Even as AI assistants delve deeper into consumer hardware, companies still seem a bit reticent to bring them deep into their office software workflows.

Jane.ai is aiming to bring natural language processing and intelligence into an employee-facing solution that lets people query a digital assistant to give them information about documents, meetings and general company knowledge.

The St. Louis startup announced today that it is raising an $8.4 million Series A from private investors to power this vision.

Jane lives inside apps like Slack and Skype for Business (in addition to its own web app) where users are already chatting with co-workers and may need to surface information quickly that they don’t have ready access to. With Jane, employees can just message the assistant directly and the system will comb through information and apps that were uploaded and connected to the system in order to find answers. You can ask for a file by name and quickly get a link. You can ask for a specific department’s phone number and Jane will slack it to you.

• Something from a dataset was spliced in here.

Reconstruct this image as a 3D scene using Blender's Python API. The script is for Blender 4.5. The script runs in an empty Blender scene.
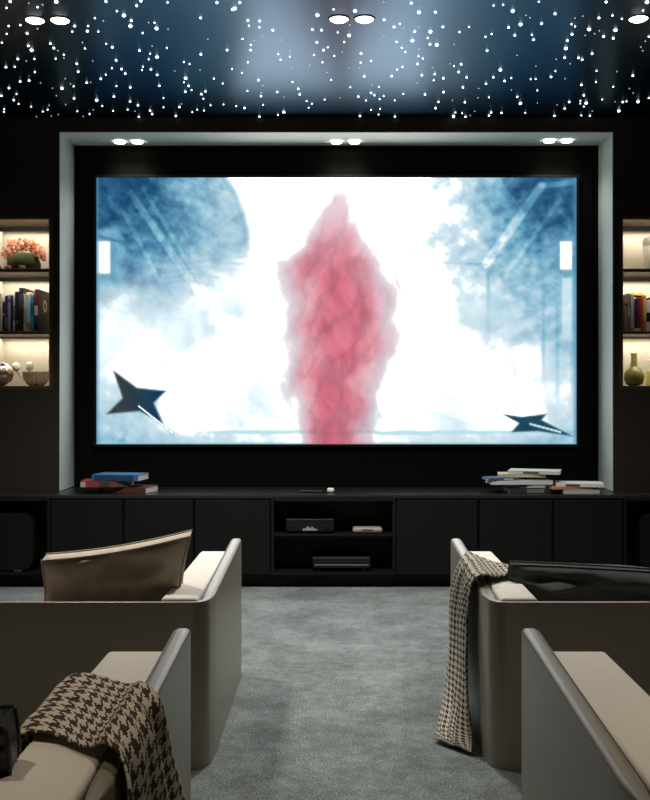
import bpy, bmesh, math, random
import numpy as np
from mathutils import Vector, Matrix, noise as mnoise
R = math.radians
C = bpy.context.scene.collection
rnd = random.Random(7)
EYE = 1.25           # camera height; camera stands at x=0, y=0 and looks along +y
F = 1000.0

def lin(c):
    return tuple(((v/255)/12.92 if v/255 <= .04045 else ((v/255+.055)/1.055)**2.4) for v in c)

# ------------------------------------------------------------------ materials
def mat(name, col, rough=.6, metal=0, spec=.5, var=0, vscale=8, bump=0, bscale=60, emit=None, estr=0, sheen=0, coat=0, srgb=True, trans=0, stretch=None):
    m = bpy.data.materials.new(name); m.use_nodes = True
    nt = m.node_tree; b = nt.nodes['Principled BSDF']
    c = lin(col) if srgb else col
    b.inputs['Base Color'].default_value = (*c, 1)
    b.inputs['Roughness'].default_value = rough
    b.inputs['Metallic'].default_value = metal
    b.inputs['Specular IOR Level'].default_value = spec
    b.inputs['Sheen Weight'].default_value = sheen
    b.inputs['Coat Weight'].default_value = coat
    b.inputs['Transmission Weight'].default_value = trans
    if emit:
        b.inputs['Emission Color'].default_value = (*emit, 1)
        b.inputs['Emission Strength'].default_value = estr
    tc = nt.nodes.new('ShaderNodeTexCoord')
    src = tc.outputs['Object']
    if stretch:
        mp = nt.nodes.new('ShaderNodeMapping'); mp.inputs['Scale'].default_value = stretch
        nt.links.new(src, mp.inputs[0]); src = mp.outputs[0]
    if var:
        n = nt.nodes.new('ShaderNodeTexNoise'); n.inputs['Scale'].default_value = vscale; n.inputs['Detail'].default_value = 6
        nt.links.new(src, n.inputs['Vector'])
        mx = nt.nodes.new('ShaderNodeMix'); mx.data_type = 'RGBA'
        mx.inputs[6].default_value = (*[v*(1-var) for v in c], 1); mx.inputs[7].default_value = (*[min(1, v*(1+var)) for v in c], 1)
        nt.links.new(n.outputs['Fac'], mx.inputs[0]); nt.links.new(mx.outputs[2], b.inputs['Base Color'])
    if bump:
        n2 = nt.nodes.new('ShaderNodeTexNoise'); n2.inputs['Scale'].default_value = bscale; n2.inputs['Detail'].default_value = 4
        nt.links.new(src, n2.inputs['Vector'])
        bp = nt.nodes.new('ShaderNodeBump'); bp.inputs['Strength'].default_value = bump; bp.inputs['Distance'].default_value = .004
        nt.links.new(n2.outputs['Fac'], bp.inputs['Height']); nt.links.new(bp.outputs[0], b.inputs['Normal'])
    return m

M = {}
M['wall'] = mat('dark_wall', (50, 44, 35), .62, var=.15, vscale=2, spec=.3)
M['sidewall'] = mat('side_wall', (48, 46, 42), .8, spec=.2)
M['felt'] = mat('black_felt', (17, 17, 14), .95, spec=.1)
M['reveal'] = mat('reveal_paint', (216, 224, 215), .7, spec=.2)
M['ceil'] = mat('star_ceiling', (.02, .06, .095), .3, metal=1, srgb=False)
M['ceil'].node_tree.nodes['Principled BSDF'].inputs['Specular Tint'].default_value = (.84, .86, .9, 1)
M['carpet'] = None
M['counter'] = mat('counter_lacquer', (24, 27, 30), .3, spec=.7)
M['door'] = mat('door_lacquer', (15, 15, 12), .55, spec=.25, var=.08, vscale=3, stretch=(1, 1, 6))
M['carcass'] = mat('carcass_lacquer', (10, 10, 10), .6, spec=.3)
M['leather'] = mat('taupe_leather', (141, 133, 117), .33, spec=.7, bump=.08, bscale=260)
M['piping'] = mat('dark_piping', (58, 54, 48), .5)
M['linen'] = mat('oatmeal_fabric', (226, 219, 205), .92, spec=.15, var=.06, vscale=180, bump=.35, bscale=420, sheen=.15)
M['seatfab'] = mat('seat_fabric', (168, 160, 146), .95, spec=.15, bump=.3, bscale=400)
M['pillow'] = mat('beige_satin', (204, 188, 168), .75, spec=.3, bump=.5, bscale=14, var=.08, vscale=5)
M['pillowpipe'] = mat('beige_cord', (176, 160, 138), .7)
M['blackvelvet'] = mat('black_velvet', (84, 89, 86), 1, spec=.0, bump=.9, bscale=18)
M['blackleather'] = mat('black_leather', (20, 22, 24), .4, spec=.5, bump=.3, bscale=30)
M['blackmetal'] = mat('black_metal', (18, 18, 18), .45, metal=.2)
M['niche'] = mat('niche_lining', (156, 148, 132), .75, spec=.2)
M['shelf'] = mat('shelf_board', (74, 58, 44), .6, spec=.3, var=.15, vscale=5, stretch=(1, 8, 8))
M['led'] = mat('led', (255, 240, 214), emit=(1, .84, .6), estr=6)
M['lamp'] = mat('lamp_glass', (255, 255, 250), emit=(1, .97, .9), estr=9)
M['star'] = mat('star_tip', (255, 255, 255), emit=(.86, .95, 1), estr=5)
M['star_dim'] = mat('star_tip_dim', (255, 255, 255), emit=(.8, .93, 1), estr=1.2)
M['paper'] = mat('paper', (222, 218, 205), .9, spec=.1, var=.08, vscale=90, stretch=(.2, .2, 6))
M['chrome'] = mat('bronze_silver', (190, 170, 150), .22, metal=.9, var=.3, vscale=14, bump=.6, bscale=24)
M['whitecer'] = mat('white_ceramic', (225, 220, 205), .5, var=.05, vscale=30)
M['greycer'] = mat('speckled_glaze', (150, 146, 134), .6, var=.4, vscale=90)
M['olive'] = mat('olive_glaze', (122, 122, 52), .3, var=.3, vscale=40, bump=.4, bscale=60)
M['moss'] = mat('moss_green', (66, 74, 26), .8, var=.35, vscale=40, bump=.6, bscale=60)
M['coral'] = mat('coral_petal', (232, 148, 112), .7, var=.2, vscale=30)
M['coral2'] = mat('pale_petal', (244, 196, 160), .7)
M['bud'] = mat('white_bud', (235, 232, 205), .55)
M['budgreen'] = mat('stem_green', (120, 140, 70), .6)
M['pinkwax'] = mat('pink_wax', (220, 150, 120), .5)
M['ribglass'] = mat('smoky_glass', (196, 182, 158), .2, var=.1, trans=.6)
M['device'] = mat('device_black', (17, 17, 18), .4, spec=.5)
M['device2'] = mat('device_face', (26, 26, 27), .35, metal=.3)
M['silver'] = mat('silver_mark', (190, 188, 180), .35, metal=.5)
M['beige'] = mat('beige_plastic', (158, 143, 126), .5)
def colmat(c, r=.6):
    k = 'c%d_%d_%d' % c
    if k not in M: M[k] = mat('cover_%d_%d_%d' % c, c, r, spec=.35)
    return M[k]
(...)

The startup currently supports integrations with Office 365, Slack, Salesforce and Zenefits, and has more partnerships “on the horizon.”

The big focus will be outsourcing some of the more basic questions that you would ordinarily ask HR or IT so you don’t have to bombard the same person’s email to get the latest phone number for the workaround for a particular problem.

The Jane.ai team

The basic goal of the system is to learn over time and give appointed admins the ability to be called on to answer certain questions when Jane doesn’t have an answer so that Jane will learn from the company experts and get more informed over time.

“Pitting humans against machines is one of the big design flaws of a lot of AI systems,” Jane.ai CEO David Karandish told TechCrunch.

The startup will also have a general knowledge base where users can call on some quickly available info that will also grow over time. It takes time for these solutions to gather the information to be accessible enough to turn to, but Jane.ai is hoping that by ensuring that data is cleaned up for every customer, a lot of employees’ frequent questions are answered on day 1.